• **To do**
Select the lines below containing the word "objects".

• **Data section**

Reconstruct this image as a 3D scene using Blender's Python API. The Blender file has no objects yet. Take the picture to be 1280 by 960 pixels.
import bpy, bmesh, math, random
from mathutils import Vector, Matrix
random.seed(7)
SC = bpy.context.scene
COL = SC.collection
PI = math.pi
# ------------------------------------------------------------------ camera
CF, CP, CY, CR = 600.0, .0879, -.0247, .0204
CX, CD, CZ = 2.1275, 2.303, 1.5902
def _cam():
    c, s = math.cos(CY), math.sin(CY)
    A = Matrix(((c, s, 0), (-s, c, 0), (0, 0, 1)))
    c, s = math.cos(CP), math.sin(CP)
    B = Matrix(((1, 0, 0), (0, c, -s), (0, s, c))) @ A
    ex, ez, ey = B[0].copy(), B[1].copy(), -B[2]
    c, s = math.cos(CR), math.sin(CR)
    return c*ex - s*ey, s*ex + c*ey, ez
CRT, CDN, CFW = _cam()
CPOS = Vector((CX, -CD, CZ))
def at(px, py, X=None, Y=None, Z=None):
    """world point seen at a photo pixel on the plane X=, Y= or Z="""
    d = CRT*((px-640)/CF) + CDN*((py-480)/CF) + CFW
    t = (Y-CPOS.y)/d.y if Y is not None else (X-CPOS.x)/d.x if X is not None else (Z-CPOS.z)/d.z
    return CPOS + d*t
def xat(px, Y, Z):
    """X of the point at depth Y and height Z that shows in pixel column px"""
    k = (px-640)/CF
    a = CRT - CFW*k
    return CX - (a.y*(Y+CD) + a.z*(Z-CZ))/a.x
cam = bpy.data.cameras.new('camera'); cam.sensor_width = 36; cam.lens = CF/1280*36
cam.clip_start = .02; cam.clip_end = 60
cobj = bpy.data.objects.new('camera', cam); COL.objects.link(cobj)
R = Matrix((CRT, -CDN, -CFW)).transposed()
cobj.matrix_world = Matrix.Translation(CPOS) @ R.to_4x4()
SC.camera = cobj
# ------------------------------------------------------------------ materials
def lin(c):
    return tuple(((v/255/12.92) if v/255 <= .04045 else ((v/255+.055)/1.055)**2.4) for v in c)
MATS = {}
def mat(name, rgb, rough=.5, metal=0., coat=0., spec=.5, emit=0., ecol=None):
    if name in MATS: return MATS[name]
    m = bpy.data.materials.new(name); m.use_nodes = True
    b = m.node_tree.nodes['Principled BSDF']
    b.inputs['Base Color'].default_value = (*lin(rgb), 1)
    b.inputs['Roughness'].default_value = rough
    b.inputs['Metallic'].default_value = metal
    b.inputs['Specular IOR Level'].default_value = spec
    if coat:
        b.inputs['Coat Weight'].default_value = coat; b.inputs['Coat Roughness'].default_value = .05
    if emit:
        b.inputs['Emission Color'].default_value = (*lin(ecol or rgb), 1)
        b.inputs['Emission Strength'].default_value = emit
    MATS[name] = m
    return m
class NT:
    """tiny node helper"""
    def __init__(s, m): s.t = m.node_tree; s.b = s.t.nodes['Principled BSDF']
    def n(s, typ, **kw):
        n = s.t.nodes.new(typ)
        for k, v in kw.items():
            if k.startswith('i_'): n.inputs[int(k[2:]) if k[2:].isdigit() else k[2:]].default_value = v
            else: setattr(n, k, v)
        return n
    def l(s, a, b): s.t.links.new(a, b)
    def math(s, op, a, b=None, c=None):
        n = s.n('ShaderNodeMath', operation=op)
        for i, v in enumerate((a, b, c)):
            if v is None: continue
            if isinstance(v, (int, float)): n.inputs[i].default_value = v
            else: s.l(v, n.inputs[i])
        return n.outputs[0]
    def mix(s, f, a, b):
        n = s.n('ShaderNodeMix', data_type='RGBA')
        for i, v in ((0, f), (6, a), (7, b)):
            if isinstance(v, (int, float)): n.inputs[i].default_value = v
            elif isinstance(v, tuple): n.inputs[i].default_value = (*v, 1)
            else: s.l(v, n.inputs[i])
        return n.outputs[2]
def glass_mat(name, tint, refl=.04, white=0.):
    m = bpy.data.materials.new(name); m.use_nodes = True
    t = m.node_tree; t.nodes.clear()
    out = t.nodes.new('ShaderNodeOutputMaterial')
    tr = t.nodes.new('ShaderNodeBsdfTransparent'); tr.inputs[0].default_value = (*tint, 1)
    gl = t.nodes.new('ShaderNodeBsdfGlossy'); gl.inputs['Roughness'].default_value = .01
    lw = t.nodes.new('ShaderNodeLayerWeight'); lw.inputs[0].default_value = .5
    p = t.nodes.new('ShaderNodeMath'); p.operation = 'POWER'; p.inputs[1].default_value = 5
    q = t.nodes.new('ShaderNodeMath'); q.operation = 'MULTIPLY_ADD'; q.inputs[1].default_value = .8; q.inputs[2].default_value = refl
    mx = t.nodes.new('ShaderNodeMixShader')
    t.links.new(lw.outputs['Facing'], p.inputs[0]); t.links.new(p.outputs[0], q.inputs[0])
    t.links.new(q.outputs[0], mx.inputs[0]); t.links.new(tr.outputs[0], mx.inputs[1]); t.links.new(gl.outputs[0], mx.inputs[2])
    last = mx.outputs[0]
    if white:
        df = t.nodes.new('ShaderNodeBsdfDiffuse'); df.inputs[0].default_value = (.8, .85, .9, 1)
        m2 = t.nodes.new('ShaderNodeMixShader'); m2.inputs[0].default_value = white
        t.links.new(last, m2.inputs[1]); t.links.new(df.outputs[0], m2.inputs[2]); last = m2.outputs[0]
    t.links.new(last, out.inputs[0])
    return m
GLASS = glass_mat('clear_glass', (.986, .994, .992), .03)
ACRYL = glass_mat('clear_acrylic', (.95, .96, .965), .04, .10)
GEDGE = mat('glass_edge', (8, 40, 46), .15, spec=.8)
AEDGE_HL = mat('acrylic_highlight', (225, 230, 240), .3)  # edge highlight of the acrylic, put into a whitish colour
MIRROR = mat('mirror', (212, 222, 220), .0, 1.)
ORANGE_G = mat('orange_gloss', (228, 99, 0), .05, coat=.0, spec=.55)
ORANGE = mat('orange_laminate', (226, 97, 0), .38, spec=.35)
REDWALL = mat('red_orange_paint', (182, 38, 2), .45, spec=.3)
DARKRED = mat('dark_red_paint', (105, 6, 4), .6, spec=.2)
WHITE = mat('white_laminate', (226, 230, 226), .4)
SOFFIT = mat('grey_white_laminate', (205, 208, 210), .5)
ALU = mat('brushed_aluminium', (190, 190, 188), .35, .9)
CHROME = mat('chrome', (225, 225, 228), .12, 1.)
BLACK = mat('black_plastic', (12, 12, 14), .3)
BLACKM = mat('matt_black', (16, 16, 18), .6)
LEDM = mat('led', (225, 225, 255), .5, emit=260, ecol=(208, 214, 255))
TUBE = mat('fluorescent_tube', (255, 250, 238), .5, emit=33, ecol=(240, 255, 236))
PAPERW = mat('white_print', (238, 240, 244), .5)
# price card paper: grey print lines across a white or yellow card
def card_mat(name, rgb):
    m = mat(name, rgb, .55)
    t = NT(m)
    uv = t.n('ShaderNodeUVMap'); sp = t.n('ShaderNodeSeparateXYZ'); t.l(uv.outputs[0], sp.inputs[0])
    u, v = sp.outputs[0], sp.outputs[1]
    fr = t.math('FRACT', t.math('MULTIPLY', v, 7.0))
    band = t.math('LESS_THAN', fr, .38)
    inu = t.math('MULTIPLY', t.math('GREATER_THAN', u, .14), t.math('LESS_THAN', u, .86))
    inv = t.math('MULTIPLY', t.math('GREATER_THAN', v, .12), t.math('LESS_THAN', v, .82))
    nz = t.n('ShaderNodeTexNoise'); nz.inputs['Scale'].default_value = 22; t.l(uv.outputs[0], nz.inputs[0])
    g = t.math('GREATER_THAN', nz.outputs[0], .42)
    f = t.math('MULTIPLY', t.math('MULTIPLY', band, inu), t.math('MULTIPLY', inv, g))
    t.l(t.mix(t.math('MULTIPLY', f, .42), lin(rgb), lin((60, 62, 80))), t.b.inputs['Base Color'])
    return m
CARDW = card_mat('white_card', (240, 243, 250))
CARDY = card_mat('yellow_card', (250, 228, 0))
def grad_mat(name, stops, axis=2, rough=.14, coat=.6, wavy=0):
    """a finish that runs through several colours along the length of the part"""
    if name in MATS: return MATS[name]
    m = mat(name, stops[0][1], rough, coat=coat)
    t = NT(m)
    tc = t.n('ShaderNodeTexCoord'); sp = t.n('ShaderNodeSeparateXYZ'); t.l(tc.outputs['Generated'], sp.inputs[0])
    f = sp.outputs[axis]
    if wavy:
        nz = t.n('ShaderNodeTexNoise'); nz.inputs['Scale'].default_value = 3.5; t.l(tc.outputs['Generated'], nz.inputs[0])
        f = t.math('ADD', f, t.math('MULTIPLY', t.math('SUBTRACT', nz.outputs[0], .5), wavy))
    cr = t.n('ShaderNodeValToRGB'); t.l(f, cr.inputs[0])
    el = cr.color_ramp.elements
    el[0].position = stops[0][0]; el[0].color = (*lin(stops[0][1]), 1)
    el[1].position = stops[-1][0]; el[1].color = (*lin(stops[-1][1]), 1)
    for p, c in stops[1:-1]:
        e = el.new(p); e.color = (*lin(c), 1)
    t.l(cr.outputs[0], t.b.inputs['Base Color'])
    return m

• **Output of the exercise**
Reconstruct this image as a 3D scene using Blender's Python API. The Blender file has no objects yet. Take the picture to be 1280 by 960 pixels.
cobj = bpy.data.objects.new('camera', cam); COL.objects.link(cobj)